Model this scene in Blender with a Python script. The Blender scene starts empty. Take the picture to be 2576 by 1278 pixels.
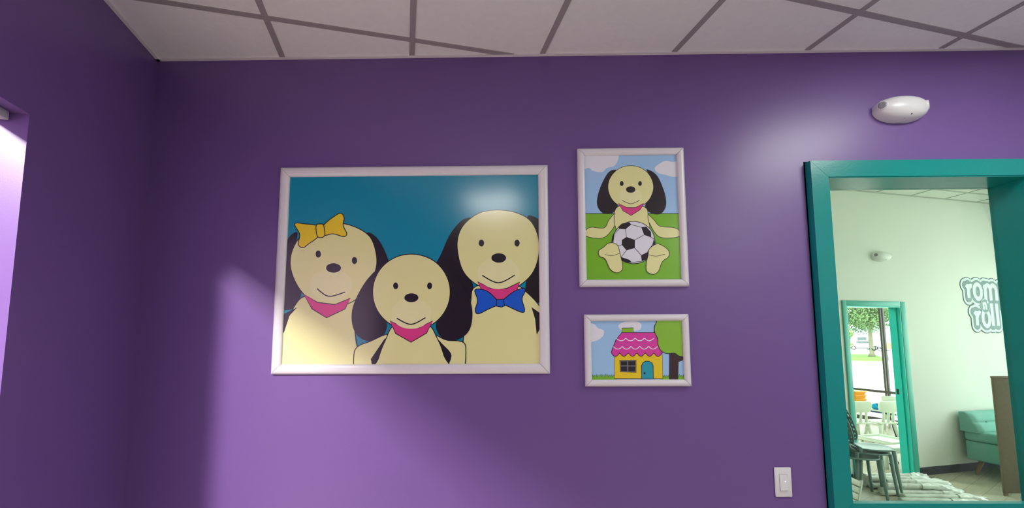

---

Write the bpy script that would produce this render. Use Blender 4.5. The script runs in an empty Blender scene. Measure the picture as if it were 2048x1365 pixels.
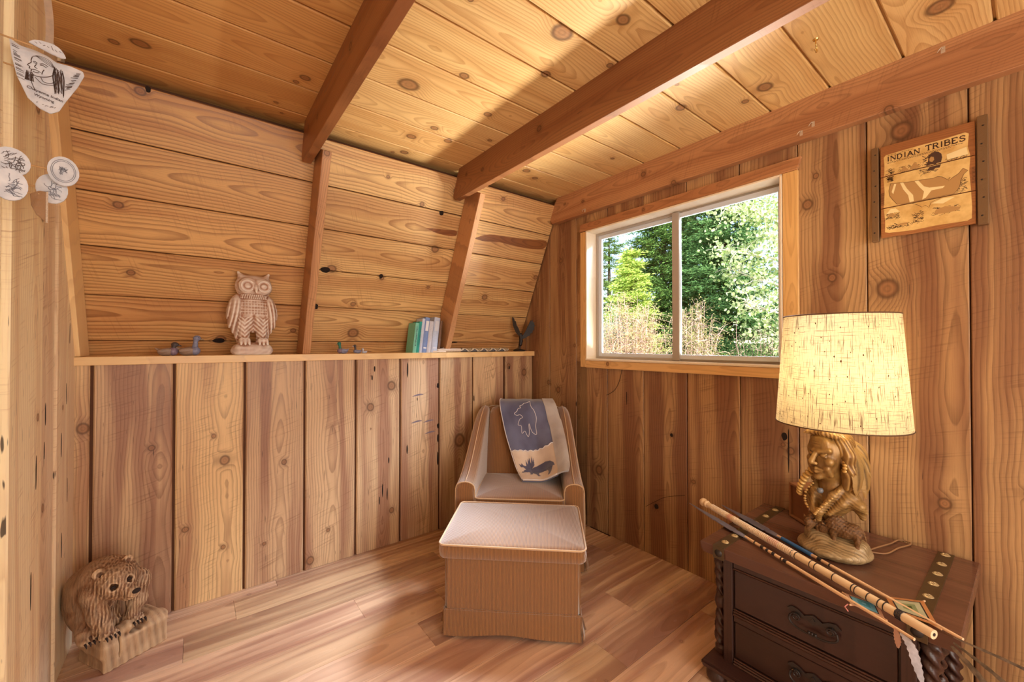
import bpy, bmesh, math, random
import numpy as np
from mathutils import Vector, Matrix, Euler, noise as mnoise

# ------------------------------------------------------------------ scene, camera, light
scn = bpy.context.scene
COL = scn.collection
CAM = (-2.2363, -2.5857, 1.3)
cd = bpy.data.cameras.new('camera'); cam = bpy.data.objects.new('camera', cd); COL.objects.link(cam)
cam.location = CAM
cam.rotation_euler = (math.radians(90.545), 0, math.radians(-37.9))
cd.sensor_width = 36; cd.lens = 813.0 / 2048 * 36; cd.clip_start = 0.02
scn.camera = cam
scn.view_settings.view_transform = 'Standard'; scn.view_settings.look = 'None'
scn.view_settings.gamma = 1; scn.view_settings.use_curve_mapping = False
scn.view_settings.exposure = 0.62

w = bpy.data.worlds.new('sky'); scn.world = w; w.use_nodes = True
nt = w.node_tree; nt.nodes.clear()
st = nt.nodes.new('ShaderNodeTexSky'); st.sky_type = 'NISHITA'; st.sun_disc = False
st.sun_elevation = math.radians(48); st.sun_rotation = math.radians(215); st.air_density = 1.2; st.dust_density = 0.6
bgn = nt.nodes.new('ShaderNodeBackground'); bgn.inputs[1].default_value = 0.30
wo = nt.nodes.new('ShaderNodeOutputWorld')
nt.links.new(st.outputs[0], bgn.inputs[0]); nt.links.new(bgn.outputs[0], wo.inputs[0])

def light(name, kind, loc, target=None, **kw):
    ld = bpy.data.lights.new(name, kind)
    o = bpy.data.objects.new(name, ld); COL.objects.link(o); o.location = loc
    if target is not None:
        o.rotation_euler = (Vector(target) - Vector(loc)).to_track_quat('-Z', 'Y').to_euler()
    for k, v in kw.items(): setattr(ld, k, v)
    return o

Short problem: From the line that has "Write the bpy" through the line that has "from mathutils import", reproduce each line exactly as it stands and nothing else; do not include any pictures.

Correct response:
Write the bpy script that would produce this render. Use Blender 4.5. The script runs in an empty Blender scene. Measure the picture as if it were 2048x1365 pixels.
import bpy, bmesh, math, random
import numpy as np
from mathutils import Vector, Matrix, Euler, noise as mnoise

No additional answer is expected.